→ **Stated exercise**:
Please give the listing again in its entirety, exactly as written.
>> BEGIN
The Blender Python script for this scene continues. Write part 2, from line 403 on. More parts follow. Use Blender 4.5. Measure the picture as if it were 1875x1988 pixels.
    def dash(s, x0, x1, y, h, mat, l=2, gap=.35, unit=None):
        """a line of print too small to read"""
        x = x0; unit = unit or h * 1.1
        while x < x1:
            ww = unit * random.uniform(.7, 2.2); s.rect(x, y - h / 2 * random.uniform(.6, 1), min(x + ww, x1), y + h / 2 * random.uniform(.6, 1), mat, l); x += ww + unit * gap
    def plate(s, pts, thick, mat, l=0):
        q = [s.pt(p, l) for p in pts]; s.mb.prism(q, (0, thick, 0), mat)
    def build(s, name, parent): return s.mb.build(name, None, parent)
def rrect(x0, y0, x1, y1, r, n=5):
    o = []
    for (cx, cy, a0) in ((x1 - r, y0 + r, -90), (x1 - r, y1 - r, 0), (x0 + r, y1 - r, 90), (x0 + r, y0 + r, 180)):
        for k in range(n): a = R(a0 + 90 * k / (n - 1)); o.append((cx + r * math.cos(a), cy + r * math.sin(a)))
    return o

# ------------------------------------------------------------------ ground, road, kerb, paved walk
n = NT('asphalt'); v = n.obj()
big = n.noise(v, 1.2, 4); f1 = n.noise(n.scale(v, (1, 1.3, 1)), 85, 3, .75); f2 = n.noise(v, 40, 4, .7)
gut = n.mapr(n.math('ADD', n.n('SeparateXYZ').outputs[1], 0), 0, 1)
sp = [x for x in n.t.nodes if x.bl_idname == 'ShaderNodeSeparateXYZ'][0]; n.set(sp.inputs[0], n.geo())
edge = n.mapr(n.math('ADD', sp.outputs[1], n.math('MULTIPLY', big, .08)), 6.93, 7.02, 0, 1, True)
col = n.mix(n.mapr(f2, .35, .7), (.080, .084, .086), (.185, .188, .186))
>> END
→ **Answer for this exercise**:
The Blender Python script for this scene continues. Write part 2, from line 403 on. More parts follow. Use Blender 4.5. Measure the picture as if it were 1875x1988 pixels.
    def dash(s, x0, x1, y, h, mat, l=2, gap=.35, unit=None):
        """a line of print too small to read"""
        x = x0; unit = unit or h * 1.1
        while x < x1:
            ww = unit * random.uniform(.7, 2.2); s.rect(x, y - h / 2 * random.uniform(.6, 1), min(x + ww, x1), y + h / 2 * random.uniform(.6, 1), mat, l); x += ww + unit * gap
    def plate(s, pts, thick, mat, l=0):
        q = [s.pt(p, l) for p in pts]; s.mb.prism(q, (0, thick, 0), mat)
    def build(s, name, parent): return s.mb.build(name, None, parent)
def rrect(x0, y0, x1, y1, r, n=5):
    o = []
    for (cx, cy, a0) in ((x1 - r, y0 + r, -90), (x1 - r, y1 - r, 0), (x0 + r, y1 - r, 90), (x0 + r, y0 + r, 180)):
        for k in range(n): a = R(a0 + 90 * k / (n - 1)); o.append((cx + r * math.cos(a), cy + r * math.sin(a)))
    return o

# ------------------------------------------------------------------ ground, road, kerb, paved walk
n = NT('asphalt'); v = n.obj()
big = n.noise(v, 1.2, 4); f1 = n.noise(n.scale(v, (1, 1.3, 1)), 85, 3, .75); f2 = n.noise(v, 40, 4, .7)
gut = n.mapr(n.math('ADD', n.n('SeparateXYZ').outputs[1], 0), 0, 1)
sp = [x for x in n.t.nodes if x.bl_idname == 'ShaderNodeSeparateXYZ'][0]; n.set(sp.inputs[0], n.geo())
edge = n.mapr(n.math('ADD', sp.outputs[1], n.math('MULTIPLY', big, .08)), 6.93, 7.02, 0, 1, True)
col = n.mix(n.mapr(f2, .35, .7), (.080, .084, .086), (.185, .188, .186))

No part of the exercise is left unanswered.